Mas, mesmo reconhecendo a importância disto, vários entre
nós saímos da conferência da Rede de Teatros e Cineteatros Portugueses (RTCP) em
Portalegre lamentando que os nossos encontros profissionais não possam ser algo
mais. Senti, e ouvi outros colegas a afirmar, que nos mantemos sempre na superfície;
juntamo-nos para ouvir a descrição de projectos; parece que começamos sempre do
início, do básico; não aprofundamos. Não basta descrever um projecto, como é
óbvio. Porque cada projecto traz problemas, dúvidas, surpresas, desafios
inesperados; exige de nós sensibilidade, abertura para aprender, capacidade de
adaptação, criatividade, honestidade. Algumas destas palavras foram ouvidas num
ou outro encontro a que assisti (não assisti a todos), mas não passámos disto,
da constatação. Não se disse algo mais.
Também é claro que nem tudo foi assim. E escrevo hoje para partilhar
aquilo que foi para mim o momento alto da conferência da RTCP: a presença em
palco da actriz e encenadora Zia Soares e da vereadora da cultura Manuela Ralha.
A Zia foi apresentada como a primeira directora artística
negra de uma companhia de teatro em Portugal. Pois, daquelas que ela própria fundou… (Praga e Teatro
Griot). Parece irónico fazer essa afirmação. Não perdeu a oportunidade de
lembrar (mais uma vez) que é convidada para estes encontros como um “token”. Quantas
vezes ainda terá de o dizer para começarmos a questionar-nos a nós próprios das
ausências na sala, no palco e na plateia? Para agirmos sobre elas? Também partilhou
connosco que o Teatro Griot, que conta com 14 anos de vida, deve ter sido
convidada para apresentar o seu trabalho em 2-3 teatros dos mais de noventa que
fazem parte da RTCP. Questionou quantos desses teatros terão uma pessoa negra
na liderança (ou na equipa?). E mais para o final da sessão, olhou para a sala
e perguntou: “Quais são as pessoas não negras nesta sala?”. Os presentes
sentiram-se confusos, indecisos. Devo ter visto uns 5 braços levantados. A
pergunta que nos é normalmente colocada é “Quantas pessoas negras na sala?”.
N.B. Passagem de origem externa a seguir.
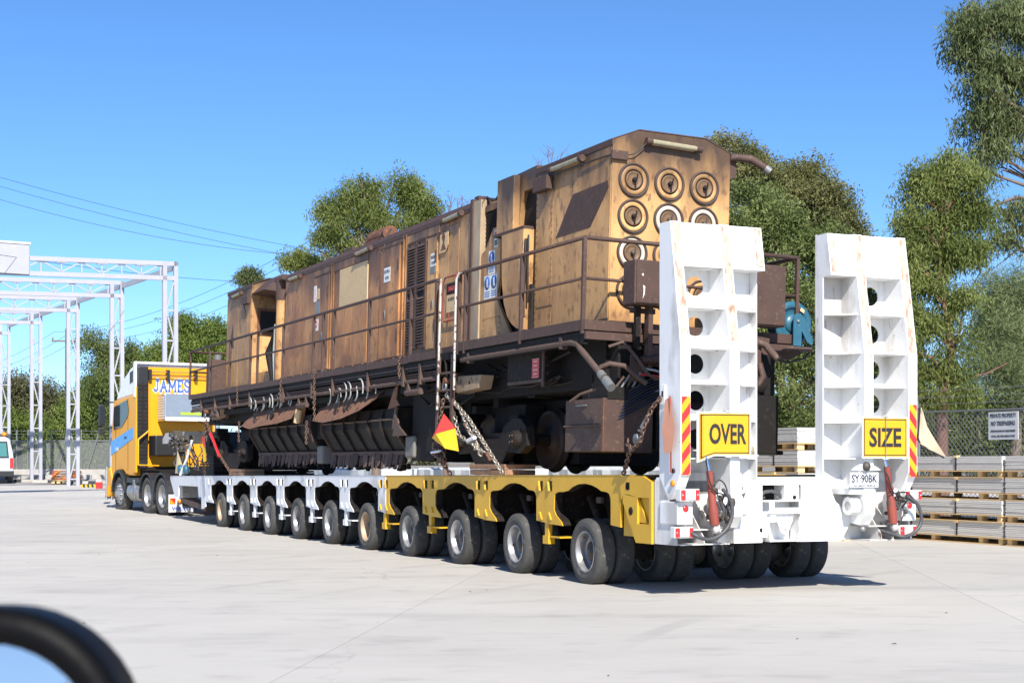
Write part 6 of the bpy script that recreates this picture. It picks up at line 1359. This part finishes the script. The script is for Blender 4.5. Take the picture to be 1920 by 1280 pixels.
# ---- the two dust hoppers with belts and frayed strips
def hopper(y0, y1, seed, zoff):
    g = random.Random(seed); L_ = y1-y0; zo = zoff
    h = lobj('dust_hopper', MB().prism([(.08,2.22+zo),(.04,2.02+zo),(.04,1.92+zo),(.26,1.55+zo),(1.2,1.55+zo),(1.2,2.3+zo)], 'y', y0, y1), M_grime2)
    n = 6
    for k in range(n+1):
        y = y0+.04+(L_-.08)*k/n
        m = MB(); m.prism([(.06,2.22+zo),(-.01,2.02+zo),(-.01,1.90+zo),(.23,1.54+zo),(.27,1.56+zo),(.06,1.92+zo)], 'y', y-.014, y+.014); lobj('hopper_rib', m, M_brown if k in (0,n) else M_grime2, h)
    lobj('hopper_rail', MB().tube([(.02,y0-.02,2.04+zo),(.02,y1+.02,2.04+zo)], .016, 6), M_brownlt, h)
    lobj('hopper_lip', MB().box(.20,.225,y0+.02,y1-.02,1.50+zo,1.56+zo), M_brownlt, h)
    lobj('hopper_skirt', MB().box(.22,.26,y0+.1,y1-.1,1.36+zo,1.52+zo), M_grime2, h)
    y = y0+.15
    while y < y1-.15:
        w = g.uniform(.07,.17); d = g.uniform(.02,.13); b = g.uniform(-.03,.03)
        m = MB(); x = .17+g.uniform(-.02,.02); zb = 1.30+zo-g.uniform(-.03,.04)
        m.add([(x+.03,y,1.52+zo),(x+.03,y+w,1.52+zo),(x+.01,y+w+b*.5,1.42+zo),(x-.0,y+w*.8+b,zb),(x-.0,y+w*.15+b,zb+.02),(x+.02,y+b*.5,1.42+zo),(x+.045,y,1.52+zo),(x+.045,y+w,1.52+zo),(x+.025,y+w+b*.5,1.42+zo),(x+.012,y+w*.8+b,zb),(x+.012,y+w*.15+b,zb+.02),(x+.035,y+b*.5,1.42+zo)],
              [(0,1,2,5),(5,2,3,4),(7,6,11,8),(8,11,10,9),(0,6,7,1),(1,7,8,2),(2,8,9,3),(4,3,9,10),(5,4,10,11),(0,5,11,6)])
        lobj('rubber_strip', m, M_strip, h); y += w + g.uniform(.0,.06)
    m = MB()
    for k in range(26):
        yy = y0+.1+(L_-.2)*g.random(); m.lathe([(.001,-.04),(g.uniform(.03,.07),-.03),(.03,.05),(.001,.06)], (.3+g.uniform(-.05,.1),yy,1.33+zo+g.uniform(-.05,.03)), 'z', 7)
    lobj('brush_roll', m, M_grime, h)
    return h
hopper(6.30,10.05,5,.0); hopper(10.75,14.85,9,.02)
def belt(pts_top, pts_bot, nm='cover_belt'):
    m = MB(); n = len(pts_top); vs = []
    for a, b in zip(pts_top, pts_bot):
        for k in range(5):
            t = k/4; vs.append((a[0]+(b[0]-a[0])*t-.05*math.sin(t*2.4), a[1]+(b[1]-a[1])*t, a[2]+(b[2]-a[2])*t))
    vs2 = [(v[0]+.014, v[1], v[2]) for v in vs]; N = len(vs)
    f = [(i*5+k, i*5+k+1, (i+1)*5+k+1, (i+1)*5+k) for i in range(n-1) for k in range(4)]
    m.add(vs+vs2, f+[(a+N, d+N, c+N, b+N) for a, b, c, d in f] + [(i*5+4, i*5+4+N, (i+1)*5+4+N, (i+1)*5+4) for i in range(n-1)])
    return lobj(nm, m, M_canvas)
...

Habituámo-nos a ouvir a pergunta, ainda não estamos a agir sobre ela. Mas a Zia
trocou-nos as voltas: “Quais são as pessoas não negras nesta sala?”. Todas nós,
excepto a Zia, naquele lugar da “violência de ser o único”, de que fala a
artista Grada Kilomba.
“Antes de falarmos em participação temos de falar em
acessibilidade.” Foi assim que Manuela Ralha iniciou a sua intervenção. De manhã,
quando entrei no auditório, encontrei-a na última fila. Não tinha opção, tinha
de lá ficar (talvez alguém esteja a pensar que deveríamos estar satisfeitos,
porque noutros teatros teria ficado atrás da última fila, o único espaço a que
teria acesso – não, não estamos satisfeitos, não devemos estar). Manuela
continuou: “Todos nós falamos em programar, em envolver, em participação, mas
esquecemos que há uma franja da população que começa logo a ser barrada na
entrada, que não consegue participar, não consegue assistir, não consegue sequer
ser público.” Falou daquilo que é hoje do conhecimento de todos, que, apesar da
acessibilidade ser um critério para a credenciação na RTCP, a maioria dos
teatros não o é. Um conhecimento sobre o qual, mais uma vez, não agimos.
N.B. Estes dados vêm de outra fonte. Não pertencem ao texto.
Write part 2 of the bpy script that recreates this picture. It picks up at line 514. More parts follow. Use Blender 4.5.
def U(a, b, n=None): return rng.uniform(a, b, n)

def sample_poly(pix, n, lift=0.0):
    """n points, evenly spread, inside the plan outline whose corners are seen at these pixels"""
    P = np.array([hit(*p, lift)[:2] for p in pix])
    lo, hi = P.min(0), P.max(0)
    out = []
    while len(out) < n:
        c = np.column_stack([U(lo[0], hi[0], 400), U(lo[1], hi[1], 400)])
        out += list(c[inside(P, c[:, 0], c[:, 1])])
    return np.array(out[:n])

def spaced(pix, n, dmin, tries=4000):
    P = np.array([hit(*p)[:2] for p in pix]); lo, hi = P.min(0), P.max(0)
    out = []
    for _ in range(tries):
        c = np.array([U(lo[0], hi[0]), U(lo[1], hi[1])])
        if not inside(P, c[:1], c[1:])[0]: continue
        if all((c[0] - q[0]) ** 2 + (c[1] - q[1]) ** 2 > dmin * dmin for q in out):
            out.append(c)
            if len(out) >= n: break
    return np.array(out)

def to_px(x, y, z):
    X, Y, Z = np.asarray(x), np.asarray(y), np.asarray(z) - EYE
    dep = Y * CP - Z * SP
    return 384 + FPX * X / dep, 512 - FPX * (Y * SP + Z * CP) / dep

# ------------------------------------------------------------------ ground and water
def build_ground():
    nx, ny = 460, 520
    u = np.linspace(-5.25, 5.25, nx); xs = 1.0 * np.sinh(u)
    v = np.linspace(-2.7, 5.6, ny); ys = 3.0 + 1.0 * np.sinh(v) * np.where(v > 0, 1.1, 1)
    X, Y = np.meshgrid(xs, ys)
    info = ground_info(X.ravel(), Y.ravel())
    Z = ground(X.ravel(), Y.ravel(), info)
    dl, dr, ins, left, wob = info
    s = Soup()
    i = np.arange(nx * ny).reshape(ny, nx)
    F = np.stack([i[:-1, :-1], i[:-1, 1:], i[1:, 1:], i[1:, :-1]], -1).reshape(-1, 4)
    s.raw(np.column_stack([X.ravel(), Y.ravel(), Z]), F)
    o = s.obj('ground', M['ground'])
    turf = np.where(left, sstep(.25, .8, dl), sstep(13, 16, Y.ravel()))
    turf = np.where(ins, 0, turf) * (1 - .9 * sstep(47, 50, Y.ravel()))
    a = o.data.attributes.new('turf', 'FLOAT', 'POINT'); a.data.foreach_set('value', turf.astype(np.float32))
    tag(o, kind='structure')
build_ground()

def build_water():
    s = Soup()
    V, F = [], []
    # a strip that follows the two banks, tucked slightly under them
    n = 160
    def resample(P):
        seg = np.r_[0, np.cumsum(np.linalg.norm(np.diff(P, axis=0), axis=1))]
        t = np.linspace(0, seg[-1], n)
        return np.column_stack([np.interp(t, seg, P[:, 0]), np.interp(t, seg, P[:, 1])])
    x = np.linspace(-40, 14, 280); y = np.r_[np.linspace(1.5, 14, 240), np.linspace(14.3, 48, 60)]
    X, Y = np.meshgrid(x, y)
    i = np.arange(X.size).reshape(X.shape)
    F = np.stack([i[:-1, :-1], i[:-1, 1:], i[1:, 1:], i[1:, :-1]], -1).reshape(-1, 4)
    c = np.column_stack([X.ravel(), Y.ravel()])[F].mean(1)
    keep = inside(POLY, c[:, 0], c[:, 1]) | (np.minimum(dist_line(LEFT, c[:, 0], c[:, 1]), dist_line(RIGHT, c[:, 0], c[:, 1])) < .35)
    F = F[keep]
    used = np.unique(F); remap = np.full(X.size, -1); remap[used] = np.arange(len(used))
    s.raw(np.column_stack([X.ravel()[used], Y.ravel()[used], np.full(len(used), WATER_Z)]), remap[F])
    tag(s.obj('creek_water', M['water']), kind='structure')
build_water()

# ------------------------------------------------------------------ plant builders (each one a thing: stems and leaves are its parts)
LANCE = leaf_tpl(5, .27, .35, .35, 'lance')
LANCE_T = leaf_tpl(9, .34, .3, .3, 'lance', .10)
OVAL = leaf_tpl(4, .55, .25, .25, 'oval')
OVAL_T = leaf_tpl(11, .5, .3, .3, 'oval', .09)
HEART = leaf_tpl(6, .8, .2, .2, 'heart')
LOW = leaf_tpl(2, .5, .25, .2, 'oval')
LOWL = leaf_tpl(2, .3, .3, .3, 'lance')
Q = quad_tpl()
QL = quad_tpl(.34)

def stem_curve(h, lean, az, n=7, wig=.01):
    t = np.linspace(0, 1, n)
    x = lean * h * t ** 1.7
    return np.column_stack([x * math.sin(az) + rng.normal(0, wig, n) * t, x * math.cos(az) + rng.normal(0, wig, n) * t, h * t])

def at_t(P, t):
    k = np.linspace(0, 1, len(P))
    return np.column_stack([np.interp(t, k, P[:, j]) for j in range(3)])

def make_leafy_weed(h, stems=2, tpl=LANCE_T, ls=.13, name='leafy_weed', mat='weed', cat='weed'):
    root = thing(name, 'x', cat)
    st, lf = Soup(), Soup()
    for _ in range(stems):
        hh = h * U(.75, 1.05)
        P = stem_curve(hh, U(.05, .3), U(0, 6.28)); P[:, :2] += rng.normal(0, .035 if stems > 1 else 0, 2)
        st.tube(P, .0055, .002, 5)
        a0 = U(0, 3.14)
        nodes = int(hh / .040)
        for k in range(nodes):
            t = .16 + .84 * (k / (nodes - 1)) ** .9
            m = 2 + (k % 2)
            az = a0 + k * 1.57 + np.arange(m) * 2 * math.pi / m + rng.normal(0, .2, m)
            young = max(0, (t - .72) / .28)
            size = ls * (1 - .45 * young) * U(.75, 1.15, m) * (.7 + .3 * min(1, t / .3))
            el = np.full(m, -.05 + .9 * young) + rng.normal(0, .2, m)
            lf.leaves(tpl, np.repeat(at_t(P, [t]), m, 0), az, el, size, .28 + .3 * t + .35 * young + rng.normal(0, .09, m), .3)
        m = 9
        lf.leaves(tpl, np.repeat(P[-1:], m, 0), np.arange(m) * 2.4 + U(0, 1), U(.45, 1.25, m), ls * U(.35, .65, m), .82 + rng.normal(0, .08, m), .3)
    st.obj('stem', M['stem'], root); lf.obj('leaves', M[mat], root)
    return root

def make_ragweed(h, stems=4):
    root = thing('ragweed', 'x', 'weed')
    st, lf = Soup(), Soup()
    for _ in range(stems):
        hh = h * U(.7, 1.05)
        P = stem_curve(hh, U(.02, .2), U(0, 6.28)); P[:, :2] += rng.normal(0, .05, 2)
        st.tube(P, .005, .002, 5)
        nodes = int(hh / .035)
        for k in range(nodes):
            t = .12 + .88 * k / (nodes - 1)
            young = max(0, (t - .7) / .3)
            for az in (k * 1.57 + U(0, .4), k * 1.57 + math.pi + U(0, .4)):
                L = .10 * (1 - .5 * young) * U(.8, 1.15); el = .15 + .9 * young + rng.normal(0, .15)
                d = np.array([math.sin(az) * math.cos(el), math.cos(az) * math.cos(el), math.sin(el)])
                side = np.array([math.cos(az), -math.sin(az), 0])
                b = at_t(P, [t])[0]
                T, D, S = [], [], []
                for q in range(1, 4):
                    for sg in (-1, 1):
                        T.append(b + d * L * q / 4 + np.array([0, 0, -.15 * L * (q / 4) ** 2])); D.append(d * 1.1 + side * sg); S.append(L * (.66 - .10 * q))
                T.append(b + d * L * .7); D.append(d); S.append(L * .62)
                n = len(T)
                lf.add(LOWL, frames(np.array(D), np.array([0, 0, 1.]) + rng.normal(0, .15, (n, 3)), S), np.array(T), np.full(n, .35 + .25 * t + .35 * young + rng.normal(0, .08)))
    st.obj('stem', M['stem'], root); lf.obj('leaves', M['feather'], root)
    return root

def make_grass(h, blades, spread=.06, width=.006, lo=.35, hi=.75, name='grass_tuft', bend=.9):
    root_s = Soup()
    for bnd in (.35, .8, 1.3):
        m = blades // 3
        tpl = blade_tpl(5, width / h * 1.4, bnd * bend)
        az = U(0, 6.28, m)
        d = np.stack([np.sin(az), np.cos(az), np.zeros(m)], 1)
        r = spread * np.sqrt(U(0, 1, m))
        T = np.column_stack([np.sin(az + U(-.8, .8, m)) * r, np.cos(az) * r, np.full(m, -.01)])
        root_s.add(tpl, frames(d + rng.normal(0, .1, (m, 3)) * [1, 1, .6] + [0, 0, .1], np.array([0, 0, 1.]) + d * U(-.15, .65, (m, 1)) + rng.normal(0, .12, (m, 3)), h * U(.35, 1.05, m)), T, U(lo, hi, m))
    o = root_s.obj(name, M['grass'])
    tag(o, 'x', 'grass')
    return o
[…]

Estava “escondida”, “protegida”, no meio de muitas pessoas
naquele auditório. Mas as intervenções dessas duas mulheres fizeram-me sentir
penosamente consciente da minha presença. Porque, para que serve o conhecimento
se não se torna consciência? Para que serve o conhecimento se, regressando aos
nossos lugares de trabalho, reassumimos uma rotina que não questiona, não
incomoda, permite ignorar, permite fingir que não sabemos, escondidos e
protegidos como estamos no nosso dia-a-dia. Cheios de justificações.